Step Away from the Category

I recently stumbled across an interesting blog dedicated to the union of the Christian Church, an admirable goal. But being always on the lookout for sloppy logic, I noticed one article in which the author attempts to show that:

Within Protestantism there is not some one additional entity to which the term “visible catholic Church” refers, consisting of these denominations, congregations, believers and their children.

As opposed to the one entity which is the Roman Catholic Church, of course.

Unfortunately, the only thing the author shows is that philosophy students should be forced, at gunpoint if necessary, to take a formal course in logic before they graduate.

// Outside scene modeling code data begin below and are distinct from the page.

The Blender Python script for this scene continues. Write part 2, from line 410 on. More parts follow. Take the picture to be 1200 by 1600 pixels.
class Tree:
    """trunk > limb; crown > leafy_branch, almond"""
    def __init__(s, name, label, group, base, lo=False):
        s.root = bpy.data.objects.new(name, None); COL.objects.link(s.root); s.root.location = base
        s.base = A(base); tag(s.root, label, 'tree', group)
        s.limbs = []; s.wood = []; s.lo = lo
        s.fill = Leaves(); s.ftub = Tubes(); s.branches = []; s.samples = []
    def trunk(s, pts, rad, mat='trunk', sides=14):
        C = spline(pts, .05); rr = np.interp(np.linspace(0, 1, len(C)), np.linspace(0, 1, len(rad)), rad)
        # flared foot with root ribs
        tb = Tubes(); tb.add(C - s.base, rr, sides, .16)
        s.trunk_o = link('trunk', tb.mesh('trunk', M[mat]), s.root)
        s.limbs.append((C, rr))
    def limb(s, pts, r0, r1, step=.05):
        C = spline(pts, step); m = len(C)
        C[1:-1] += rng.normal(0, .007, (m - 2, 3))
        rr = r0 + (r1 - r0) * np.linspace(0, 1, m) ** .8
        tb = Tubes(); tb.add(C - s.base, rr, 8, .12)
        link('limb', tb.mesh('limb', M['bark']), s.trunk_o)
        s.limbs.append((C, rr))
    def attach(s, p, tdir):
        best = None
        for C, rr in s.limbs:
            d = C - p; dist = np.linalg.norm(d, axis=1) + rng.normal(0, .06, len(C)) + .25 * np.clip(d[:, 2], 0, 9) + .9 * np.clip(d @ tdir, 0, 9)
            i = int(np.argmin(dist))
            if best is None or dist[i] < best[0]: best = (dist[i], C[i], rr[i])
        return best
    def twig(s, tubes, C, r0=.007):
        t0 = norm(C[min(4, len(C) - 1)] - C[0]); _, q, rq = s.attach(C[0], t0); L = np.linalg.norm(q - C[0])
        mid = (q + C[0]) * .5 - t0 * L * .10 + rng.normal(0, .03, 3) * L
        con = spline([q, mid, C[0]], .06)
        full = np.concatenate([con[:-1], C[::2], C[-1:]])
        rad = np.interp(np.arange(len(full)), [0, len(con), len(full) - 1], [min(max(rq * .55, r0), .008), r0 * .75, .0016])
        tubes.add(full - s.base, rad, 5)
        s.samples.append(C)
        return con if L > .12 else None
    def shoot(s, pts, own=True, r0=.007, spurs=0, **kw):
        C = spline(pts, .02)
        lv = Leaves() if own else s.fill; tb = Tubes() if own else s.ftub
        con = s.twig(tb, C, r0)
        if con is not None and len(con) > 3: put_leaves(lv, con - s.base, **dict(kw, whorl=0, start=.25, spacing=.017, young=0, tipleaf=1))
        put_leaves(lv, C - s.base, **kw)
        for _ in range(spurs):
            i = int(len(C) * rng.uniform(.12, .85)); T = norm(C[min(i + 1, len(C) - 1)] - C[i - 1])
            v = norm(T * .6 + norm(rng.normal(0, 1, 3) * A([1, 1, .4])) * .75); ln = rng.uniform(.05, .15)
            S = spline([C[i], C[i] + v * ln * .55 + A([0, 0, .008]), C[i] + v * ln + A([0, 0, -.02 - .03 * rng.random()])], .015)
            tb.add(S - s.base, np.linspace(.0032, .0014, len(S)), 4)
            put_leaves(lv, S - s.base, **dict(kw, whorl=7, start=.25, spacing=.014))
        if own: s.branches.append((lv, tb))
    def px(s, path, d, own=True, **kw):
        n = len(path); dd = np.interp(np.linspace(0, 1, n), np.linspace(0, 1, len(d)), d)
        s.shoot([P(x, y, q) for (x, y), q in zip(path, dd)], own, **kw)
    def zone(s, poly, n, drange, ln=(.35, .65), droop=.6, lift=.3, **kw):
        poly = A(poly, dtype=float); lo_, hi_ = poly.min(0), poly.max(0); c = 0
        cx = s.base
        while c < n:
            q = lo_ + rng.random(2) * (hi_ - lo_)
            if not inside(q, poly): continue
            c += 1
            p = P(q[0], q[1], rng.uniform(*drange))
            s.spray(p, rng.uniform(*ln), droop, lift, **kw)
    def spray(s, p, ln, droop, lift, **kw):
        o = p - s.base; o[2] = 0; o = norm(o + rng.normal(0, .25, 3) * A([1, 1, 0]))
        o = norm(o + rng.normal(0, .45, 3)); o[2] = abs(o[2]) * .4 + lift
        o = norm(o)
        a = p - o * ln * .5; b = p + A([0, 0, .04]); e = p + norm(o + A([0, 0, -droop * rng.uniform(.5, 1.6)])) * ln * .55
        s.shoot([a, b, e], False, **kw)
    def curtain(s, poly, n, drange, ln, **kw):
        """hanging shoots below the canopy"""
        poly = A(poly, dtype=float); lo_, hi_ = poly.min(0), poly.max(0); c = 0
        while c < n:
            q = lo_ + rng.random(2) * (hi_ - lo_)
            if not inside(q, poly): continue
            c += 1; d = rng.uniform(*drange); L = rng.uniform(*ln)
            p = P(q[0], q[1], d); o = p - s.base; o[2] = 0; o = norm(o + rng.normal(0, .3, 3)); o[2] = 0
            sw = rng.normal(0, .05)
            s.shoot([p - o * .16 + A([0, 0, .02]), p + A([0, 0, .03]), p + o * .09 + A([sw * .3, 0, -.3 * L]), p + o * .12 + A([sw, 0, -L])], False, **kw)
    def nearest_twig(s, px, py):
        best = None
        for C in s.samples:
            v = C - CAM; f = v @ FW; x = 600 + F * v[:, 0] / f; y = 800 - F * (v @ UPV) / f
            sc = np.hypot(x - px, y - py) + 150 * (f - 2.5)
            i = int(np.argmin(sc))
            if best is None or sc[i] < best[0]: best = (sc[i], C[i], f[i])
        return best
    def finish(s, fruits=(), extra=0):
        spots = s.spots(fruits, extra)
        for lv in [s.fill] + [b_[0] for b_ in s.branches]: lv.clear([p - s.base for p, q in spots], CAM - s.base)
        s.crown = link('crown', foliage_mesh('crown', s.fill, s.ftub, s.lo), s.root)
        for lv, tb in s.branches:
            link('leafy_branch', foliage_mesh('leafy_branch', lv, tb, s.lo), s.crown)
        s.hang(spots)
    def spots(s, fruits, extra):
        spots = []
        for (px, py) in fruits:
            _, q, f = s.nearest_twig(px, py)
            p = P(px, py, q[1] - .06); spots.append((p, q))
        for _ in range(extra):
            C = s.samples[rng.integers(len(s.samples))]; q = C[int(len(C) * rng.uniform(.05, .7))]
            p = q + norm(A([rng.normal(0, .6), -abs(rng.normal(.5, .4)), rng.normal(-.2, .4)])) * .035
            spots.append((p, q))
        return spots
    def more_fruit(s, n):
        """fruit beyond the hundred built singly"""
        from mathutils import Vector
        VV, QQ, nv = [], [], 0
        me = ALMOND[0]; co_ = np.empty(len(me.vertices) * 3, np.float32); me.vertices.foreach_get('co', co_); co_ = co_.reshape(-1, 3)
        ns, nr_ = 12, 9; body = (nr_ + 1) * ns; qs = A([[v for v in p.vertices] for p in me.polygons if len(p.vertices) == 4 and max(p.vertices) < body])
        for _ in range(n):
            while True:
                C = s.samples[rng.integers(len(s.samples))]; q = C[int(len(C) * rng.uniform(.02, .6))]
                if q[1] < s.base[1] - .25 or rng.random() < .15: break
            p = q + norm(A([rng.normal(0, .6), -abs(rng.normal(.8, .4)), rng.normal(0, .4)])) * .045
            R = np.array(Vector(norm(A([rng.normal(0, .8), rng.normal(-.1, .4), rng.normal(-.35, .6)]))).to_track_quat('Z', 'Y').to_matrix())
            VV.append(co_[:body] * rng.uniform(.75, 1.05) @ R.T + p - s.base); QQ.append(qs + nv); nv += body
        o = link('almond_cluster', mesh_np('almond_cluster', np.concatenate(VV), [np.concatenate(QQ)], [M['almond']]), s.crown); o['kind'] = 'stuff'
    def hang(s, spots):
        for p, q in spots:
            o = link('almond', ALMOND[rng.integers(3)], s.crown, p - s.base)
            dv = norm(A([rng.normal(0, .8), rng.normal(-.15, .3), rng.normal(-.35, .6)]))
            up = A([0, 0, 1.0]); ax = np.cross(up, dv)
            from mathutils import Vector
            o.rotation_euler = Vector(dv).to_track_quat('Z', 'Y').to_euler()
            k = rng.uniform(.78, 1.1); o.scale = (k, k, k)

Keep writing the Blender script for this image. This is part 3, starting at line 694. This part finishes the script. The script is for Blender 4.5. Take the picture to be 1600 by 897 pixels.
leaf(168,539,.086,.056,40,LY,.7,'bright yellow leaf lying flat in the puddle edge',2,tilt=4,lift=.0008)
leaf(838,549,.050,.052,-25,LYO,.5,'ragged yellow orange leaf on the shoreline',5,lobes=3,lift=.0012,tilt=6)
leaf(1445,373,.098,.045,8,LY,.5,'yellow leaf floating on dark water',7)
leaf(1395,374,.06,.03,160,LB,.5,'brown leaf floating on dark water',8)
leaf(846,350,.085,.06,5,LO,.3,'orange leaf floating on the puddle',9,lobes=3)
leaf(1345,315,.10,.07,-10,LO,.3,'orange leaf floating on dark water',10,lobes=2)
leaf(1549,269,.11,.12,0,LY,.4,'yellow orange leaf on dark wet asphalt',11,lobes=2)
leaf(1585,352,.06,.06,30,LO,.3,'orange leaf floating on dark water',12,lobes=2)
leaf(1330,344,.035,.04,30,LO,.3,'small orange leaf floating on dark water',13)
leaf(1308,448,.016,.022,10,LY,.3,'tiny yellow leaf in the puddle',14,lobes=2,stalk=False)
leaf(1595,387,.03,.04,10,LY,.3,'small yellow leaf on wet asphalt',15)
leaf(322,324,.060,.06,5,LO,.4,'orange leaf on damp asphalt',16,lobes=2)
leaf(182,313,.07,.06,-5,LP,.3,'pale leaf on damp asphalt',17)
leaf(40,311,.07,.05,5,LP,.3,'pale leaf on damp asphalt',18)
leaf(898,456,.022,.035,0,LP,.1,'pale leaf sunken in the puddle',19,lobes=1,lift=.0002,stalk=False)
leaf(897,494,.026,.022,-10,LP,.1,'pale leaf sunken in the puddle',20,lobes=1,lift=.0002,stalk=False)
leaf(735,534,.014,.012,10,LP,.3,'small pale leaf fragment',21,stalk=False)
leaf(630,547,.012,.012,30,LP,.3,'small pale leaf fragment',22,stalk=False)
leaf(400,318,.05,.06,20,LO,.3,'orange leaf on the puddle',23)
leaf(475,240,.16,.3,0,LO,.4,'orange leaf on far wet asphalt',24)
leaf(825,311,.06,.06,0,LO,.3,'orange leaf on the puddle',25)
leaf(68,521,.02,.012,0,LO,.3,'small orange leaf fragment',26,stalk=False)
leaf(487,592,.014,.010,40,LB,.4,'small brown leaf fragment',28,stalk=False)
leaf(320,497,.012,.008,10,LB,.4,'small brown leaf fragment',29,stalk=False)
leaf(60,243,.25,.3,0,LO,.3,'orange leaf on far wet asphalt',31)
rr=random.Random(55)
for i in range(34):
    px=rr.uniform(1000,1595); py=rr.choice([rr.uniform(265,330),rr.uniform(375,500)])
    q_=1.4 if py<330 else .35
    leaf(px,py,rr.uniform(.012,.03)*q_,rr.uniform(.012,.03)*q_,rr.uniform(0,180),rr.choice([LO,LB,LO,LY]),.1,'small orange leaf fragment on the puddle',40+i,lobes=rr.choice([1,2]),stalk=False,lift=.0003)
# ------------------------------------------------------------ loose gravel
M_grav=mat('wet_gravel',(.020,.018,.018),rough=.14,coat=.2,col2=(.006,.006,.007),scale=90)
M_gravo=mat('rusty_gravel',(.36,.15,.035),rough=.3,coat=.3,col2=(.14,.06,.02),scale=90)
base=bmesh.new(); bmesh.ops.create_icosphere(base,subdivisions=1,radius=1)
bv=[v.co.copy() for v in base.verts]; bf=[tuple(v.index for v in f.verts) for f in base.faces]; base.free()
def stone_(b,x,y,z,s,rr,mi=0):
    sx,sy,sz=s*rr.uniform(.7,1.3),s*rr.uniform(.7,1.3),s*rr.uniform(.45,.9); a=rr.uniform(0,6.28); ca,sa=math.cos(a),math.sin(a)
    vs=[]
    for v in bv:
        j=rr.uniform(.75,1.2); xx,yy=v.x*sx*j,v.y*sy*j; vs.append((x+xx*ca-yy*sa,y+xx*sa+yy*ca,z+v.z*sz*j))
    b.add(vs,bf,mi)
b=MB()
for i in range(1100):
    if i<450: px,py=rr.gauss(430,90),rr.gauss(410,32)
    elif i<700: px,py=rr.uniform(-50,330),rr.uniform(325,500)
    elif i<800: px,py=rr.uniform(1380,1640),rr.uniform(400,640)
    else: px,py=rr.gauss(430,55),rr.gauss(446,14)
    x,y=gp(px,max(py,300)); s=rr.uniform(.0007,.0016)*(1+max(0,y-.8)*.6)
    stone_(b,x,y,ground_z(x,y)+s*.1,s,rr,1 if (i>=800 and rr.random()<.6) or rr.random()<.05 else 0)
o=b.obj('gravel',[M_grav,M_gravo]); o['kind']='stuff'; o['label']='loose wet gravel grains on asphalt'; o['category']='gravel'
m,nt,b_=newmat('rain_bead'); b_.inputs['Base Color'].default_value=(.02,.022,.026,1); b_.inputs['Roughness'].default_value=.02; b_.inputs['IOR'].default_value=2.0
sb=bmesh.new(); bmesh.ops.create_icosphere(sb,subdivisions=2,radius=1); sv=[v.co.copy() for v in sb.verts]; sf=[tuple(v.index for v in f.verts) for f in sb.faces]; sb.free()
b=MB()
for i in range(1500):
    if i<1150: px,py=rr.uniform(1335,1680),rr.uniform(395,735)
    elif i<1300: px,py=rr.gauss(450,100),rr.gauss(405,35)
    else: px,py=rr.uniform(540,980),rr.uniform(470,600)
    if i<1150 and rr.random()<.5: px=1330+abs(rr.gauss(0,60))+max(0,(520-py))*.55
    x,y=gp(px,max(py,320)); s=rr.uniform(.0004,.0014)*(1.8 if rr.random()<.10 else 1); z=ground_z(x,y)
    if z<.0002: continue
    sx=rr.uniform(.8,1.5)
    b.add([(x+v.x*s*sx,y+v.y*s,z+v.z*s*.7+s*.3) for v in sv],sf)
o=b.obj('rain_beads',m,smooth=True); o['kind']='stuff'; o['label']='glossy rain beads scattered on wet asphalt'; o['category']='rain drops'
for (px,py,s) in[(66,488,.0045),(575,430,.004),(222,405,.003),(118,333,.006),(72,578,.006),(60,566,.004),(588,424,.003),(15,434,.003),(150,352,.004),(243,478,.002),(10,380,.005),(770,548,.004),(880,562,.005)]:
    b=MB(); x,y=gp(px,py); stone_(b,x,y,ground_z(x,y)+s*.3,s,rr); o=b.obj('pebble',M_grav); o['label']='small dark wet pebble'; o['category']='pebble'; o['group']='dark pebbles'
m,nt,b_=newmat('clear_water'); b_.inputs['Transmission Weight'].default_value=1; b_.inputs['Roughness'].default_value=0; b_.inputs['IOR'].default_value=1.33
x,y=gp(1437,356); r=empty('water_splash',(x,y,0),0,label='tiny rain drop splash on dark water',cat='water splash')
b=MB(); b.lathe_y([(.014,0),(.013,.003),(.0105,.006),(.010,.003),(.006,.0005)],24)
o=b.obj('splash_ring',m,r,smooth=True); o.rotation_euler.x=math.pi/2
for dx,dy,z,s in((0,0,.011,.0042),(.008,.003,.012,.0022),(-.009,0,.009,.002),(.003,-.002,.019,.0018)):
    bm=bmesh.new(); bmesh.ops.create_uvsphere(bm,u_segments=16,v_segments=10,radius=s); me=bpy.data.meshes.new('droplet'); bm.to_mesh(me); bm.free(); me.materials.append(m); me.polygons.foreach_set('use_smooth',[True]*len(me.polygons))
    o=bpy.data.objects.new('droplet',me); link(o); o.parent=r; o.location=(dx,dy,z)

His argument is as follows:

This was the error of assuming that unity of type is sufficient for unity of composition. In actuality, things of the same type do not by that very fact compose a unified whole.

At first glance this might suffice for a Platonist, but consider this: who gets to decide which collections of things of the same type get their own unified whole, and which don’t?

If the Westminster Confession defines the “visible catholic Church” as the unity of Protestant Christians, then who is the author to claim that that entity does not exist, whilst the entity known as the Roman Catholic Church does?

I assume that the author would assert that the doctrines of the Roman Catholic church hold more authority than the Westminster Confession. But this is not an argument, it is an axiom: he has not “shown” anything, but simply restated his underlying assumption.

I can, in fact, refute his argument by construction.

Consider the set C, defined as the set of persons adhering to a Christian tradition descended from those developed in the Protestant Reformation.

If mathematics has any access at all to the world of Platonic ideals, then I have just shown that there exists, both in our world and in the ideal world, an entity, C, which is identical to the “visible catholic Church” as defined in the Westminster Confession.